I have an uncle who likes to hop on his high horse now and then. He heard my tales of adventure and fun, and he replied with a stern, "Well, when is the point of no return?"

I got his drift. He's a lawyer, a politician, so forth. What he wanted to know was, "When are you going to knock off this crap and get a real job?" My immediate answer is that the point of no return is between a Swedish girl's legs, but I doubt he'll find the humour. My diplomatic response is that I try to be as kind as I can while I live the life I want to lead, for as long as I want to lead it.

The reason I love America is that they invented the phrase, "It's a free country." You can do whatever the hell you want, as far as they're concerned. That's right up my alley. Canadians more or less live by it, but they feel guilty for it, which is completely beyond me. It's probably because they don't want to be Americans. I often feel sorry for my country. We try so damn hard not to be the people we are most alike. I have been to every Commonwealth country there is, and I will tell you now that we don't drive like them, speak like them, think like them. We are so akin to our southern neighbours that it's a joke. Our national guilt would be laughable, were it not so disapointing. Still, we try. We do.

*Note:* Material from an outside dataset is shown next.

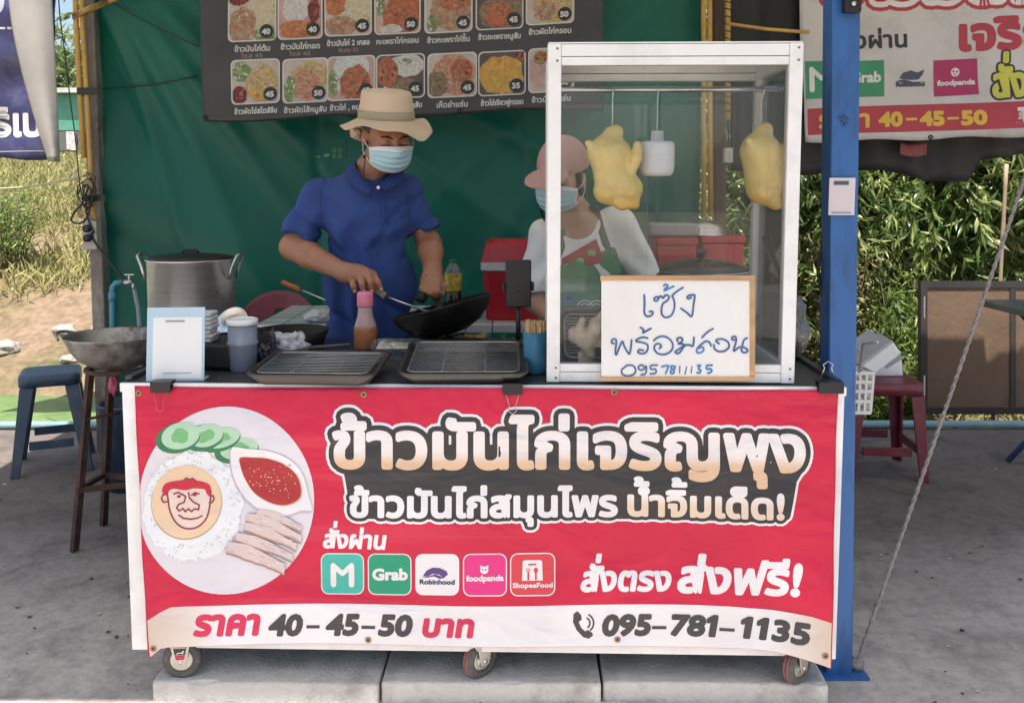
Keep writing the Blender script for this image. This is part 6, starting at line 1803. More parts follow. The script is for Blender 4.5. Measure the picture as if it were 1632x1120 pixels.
mb = MB(); o3 = rrect(-cw + .01, -.11, cw - .01, .13, .03); o4 = rrect(-cw + .03, -.09, cw - .03, .11, .03); mb.add([(x, y, ch + .004) for x, y in o2] + [(x, y, ch2 - .012) for x, y in o3] + [(x, y, ch2) for x, y in o4], [(r_ * k + q, r_ * k + (q + 1) % k, (r_ + 1) * k + (q + 1) % k, (r_ + 1) * k + q) for r_ in (0, 1) for q in range(k)] + [tuple(range(k))[::-1], tuple(range(2 * k, 3 * k))], False); mb.build('lid', m_redp, t)
SY = 3.42; p = at(722, 480, SY); p.z = ZT + .001; k_ = SY / F_PX
t = thing('soy_bottle', 'soy sauce bottle with yellow label standing behind the wok', 'bottle', p); hb = at(722, 415, SY).z - ZT; f_ = hb / 100
m_soy = pm('soy_dark', (.012, .008, .006), .2); 
mb = MB(); mb.lathe([(.0005, 0), (12.5 * k_, 0), (13.5 * k_, 2 * f_), (13.5 * k_, 52 * f_), (.0005, 52.5 * f_)], n=24); mb.build('sauce', m_soy, t)
mb = MB(); mb.lathe([(13.7 * k_, 50 * f_), (13.9 * k_, 52 * f_), (13.9 * k_, 78 * f_), (13.6 * k_, 79 * f_)], n=24); mb.build('label', pm('soy_label', (.55, .38, .05), .4, 0, var=.5, scale=60, dirt=(.04, .12, .03), dirt_amt=.9, dirt_scale=40), t)
mb = MB(); mb.lathe([(13.5 * k_, 52.6 * f_), (13.5 * k_, 80 * f_), (9 * k_, 90 * f_), (5 * k_, 95 * f_), (5 * k_, 97 * f_)], n=24); mb.build('glass', m_clear, t)
mb = MB(); mb.lathe([(.0005, 101 * f_), (5 * k_, 101 * f_), (5.6 * k_, 100 * f_), (5.6 * k_, 95.5 * f_)], n=20); mb.build('cap', pm('green_cap', (.03, .13, .06), .4), t)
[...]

So here I am at 33, and there's lots of things I should be thinking about. When am I going to settle down? When am I going to raise a family? When am I going to get some responsibilty?

There's probably a lot of good answers to those questions, but I've only got one: "Screw you." Everyone might want the UN to run the world, but they don't run me. I'm a Canadian man. I have a God given, red-and-white right to live the way I want to live. If you aren't happy with that, then you aren't Canadian or American, in which case I don't give a damn what you have to say. With the exception of the Aussies, the rest of you sold out on your heritage and your beliefs. Leave me and my friends alone. Or we'll tell you to. Firmly.

So here I am, guys (and yeah, this is probably for guys; you morons who got married kept telling me that you live vicariously through me so often that I finally went and looked up what 'vicariously' meant), and I wish you were with me. We're getting old, but for me, it gets more fun all the time. Of all the lessons I've learned about aging, I think Hank Williams Jr. taught me the only thing that can't be denied: "Hangovers hurt more than they used to."

Gotta go. Working on one now.

2 comments:

Anonymous said...

Hope you had a wonderful Birthday!!
Have a drink for me, and I will have one for you in a weeks time!!
Nice to have something new to read!
It's been awhile!
Ciao for now babes, ME :)

Anonymous said...

Happy Birthday! Thanks for the memories! - One of Your Numerous Blond Girls at the Bar!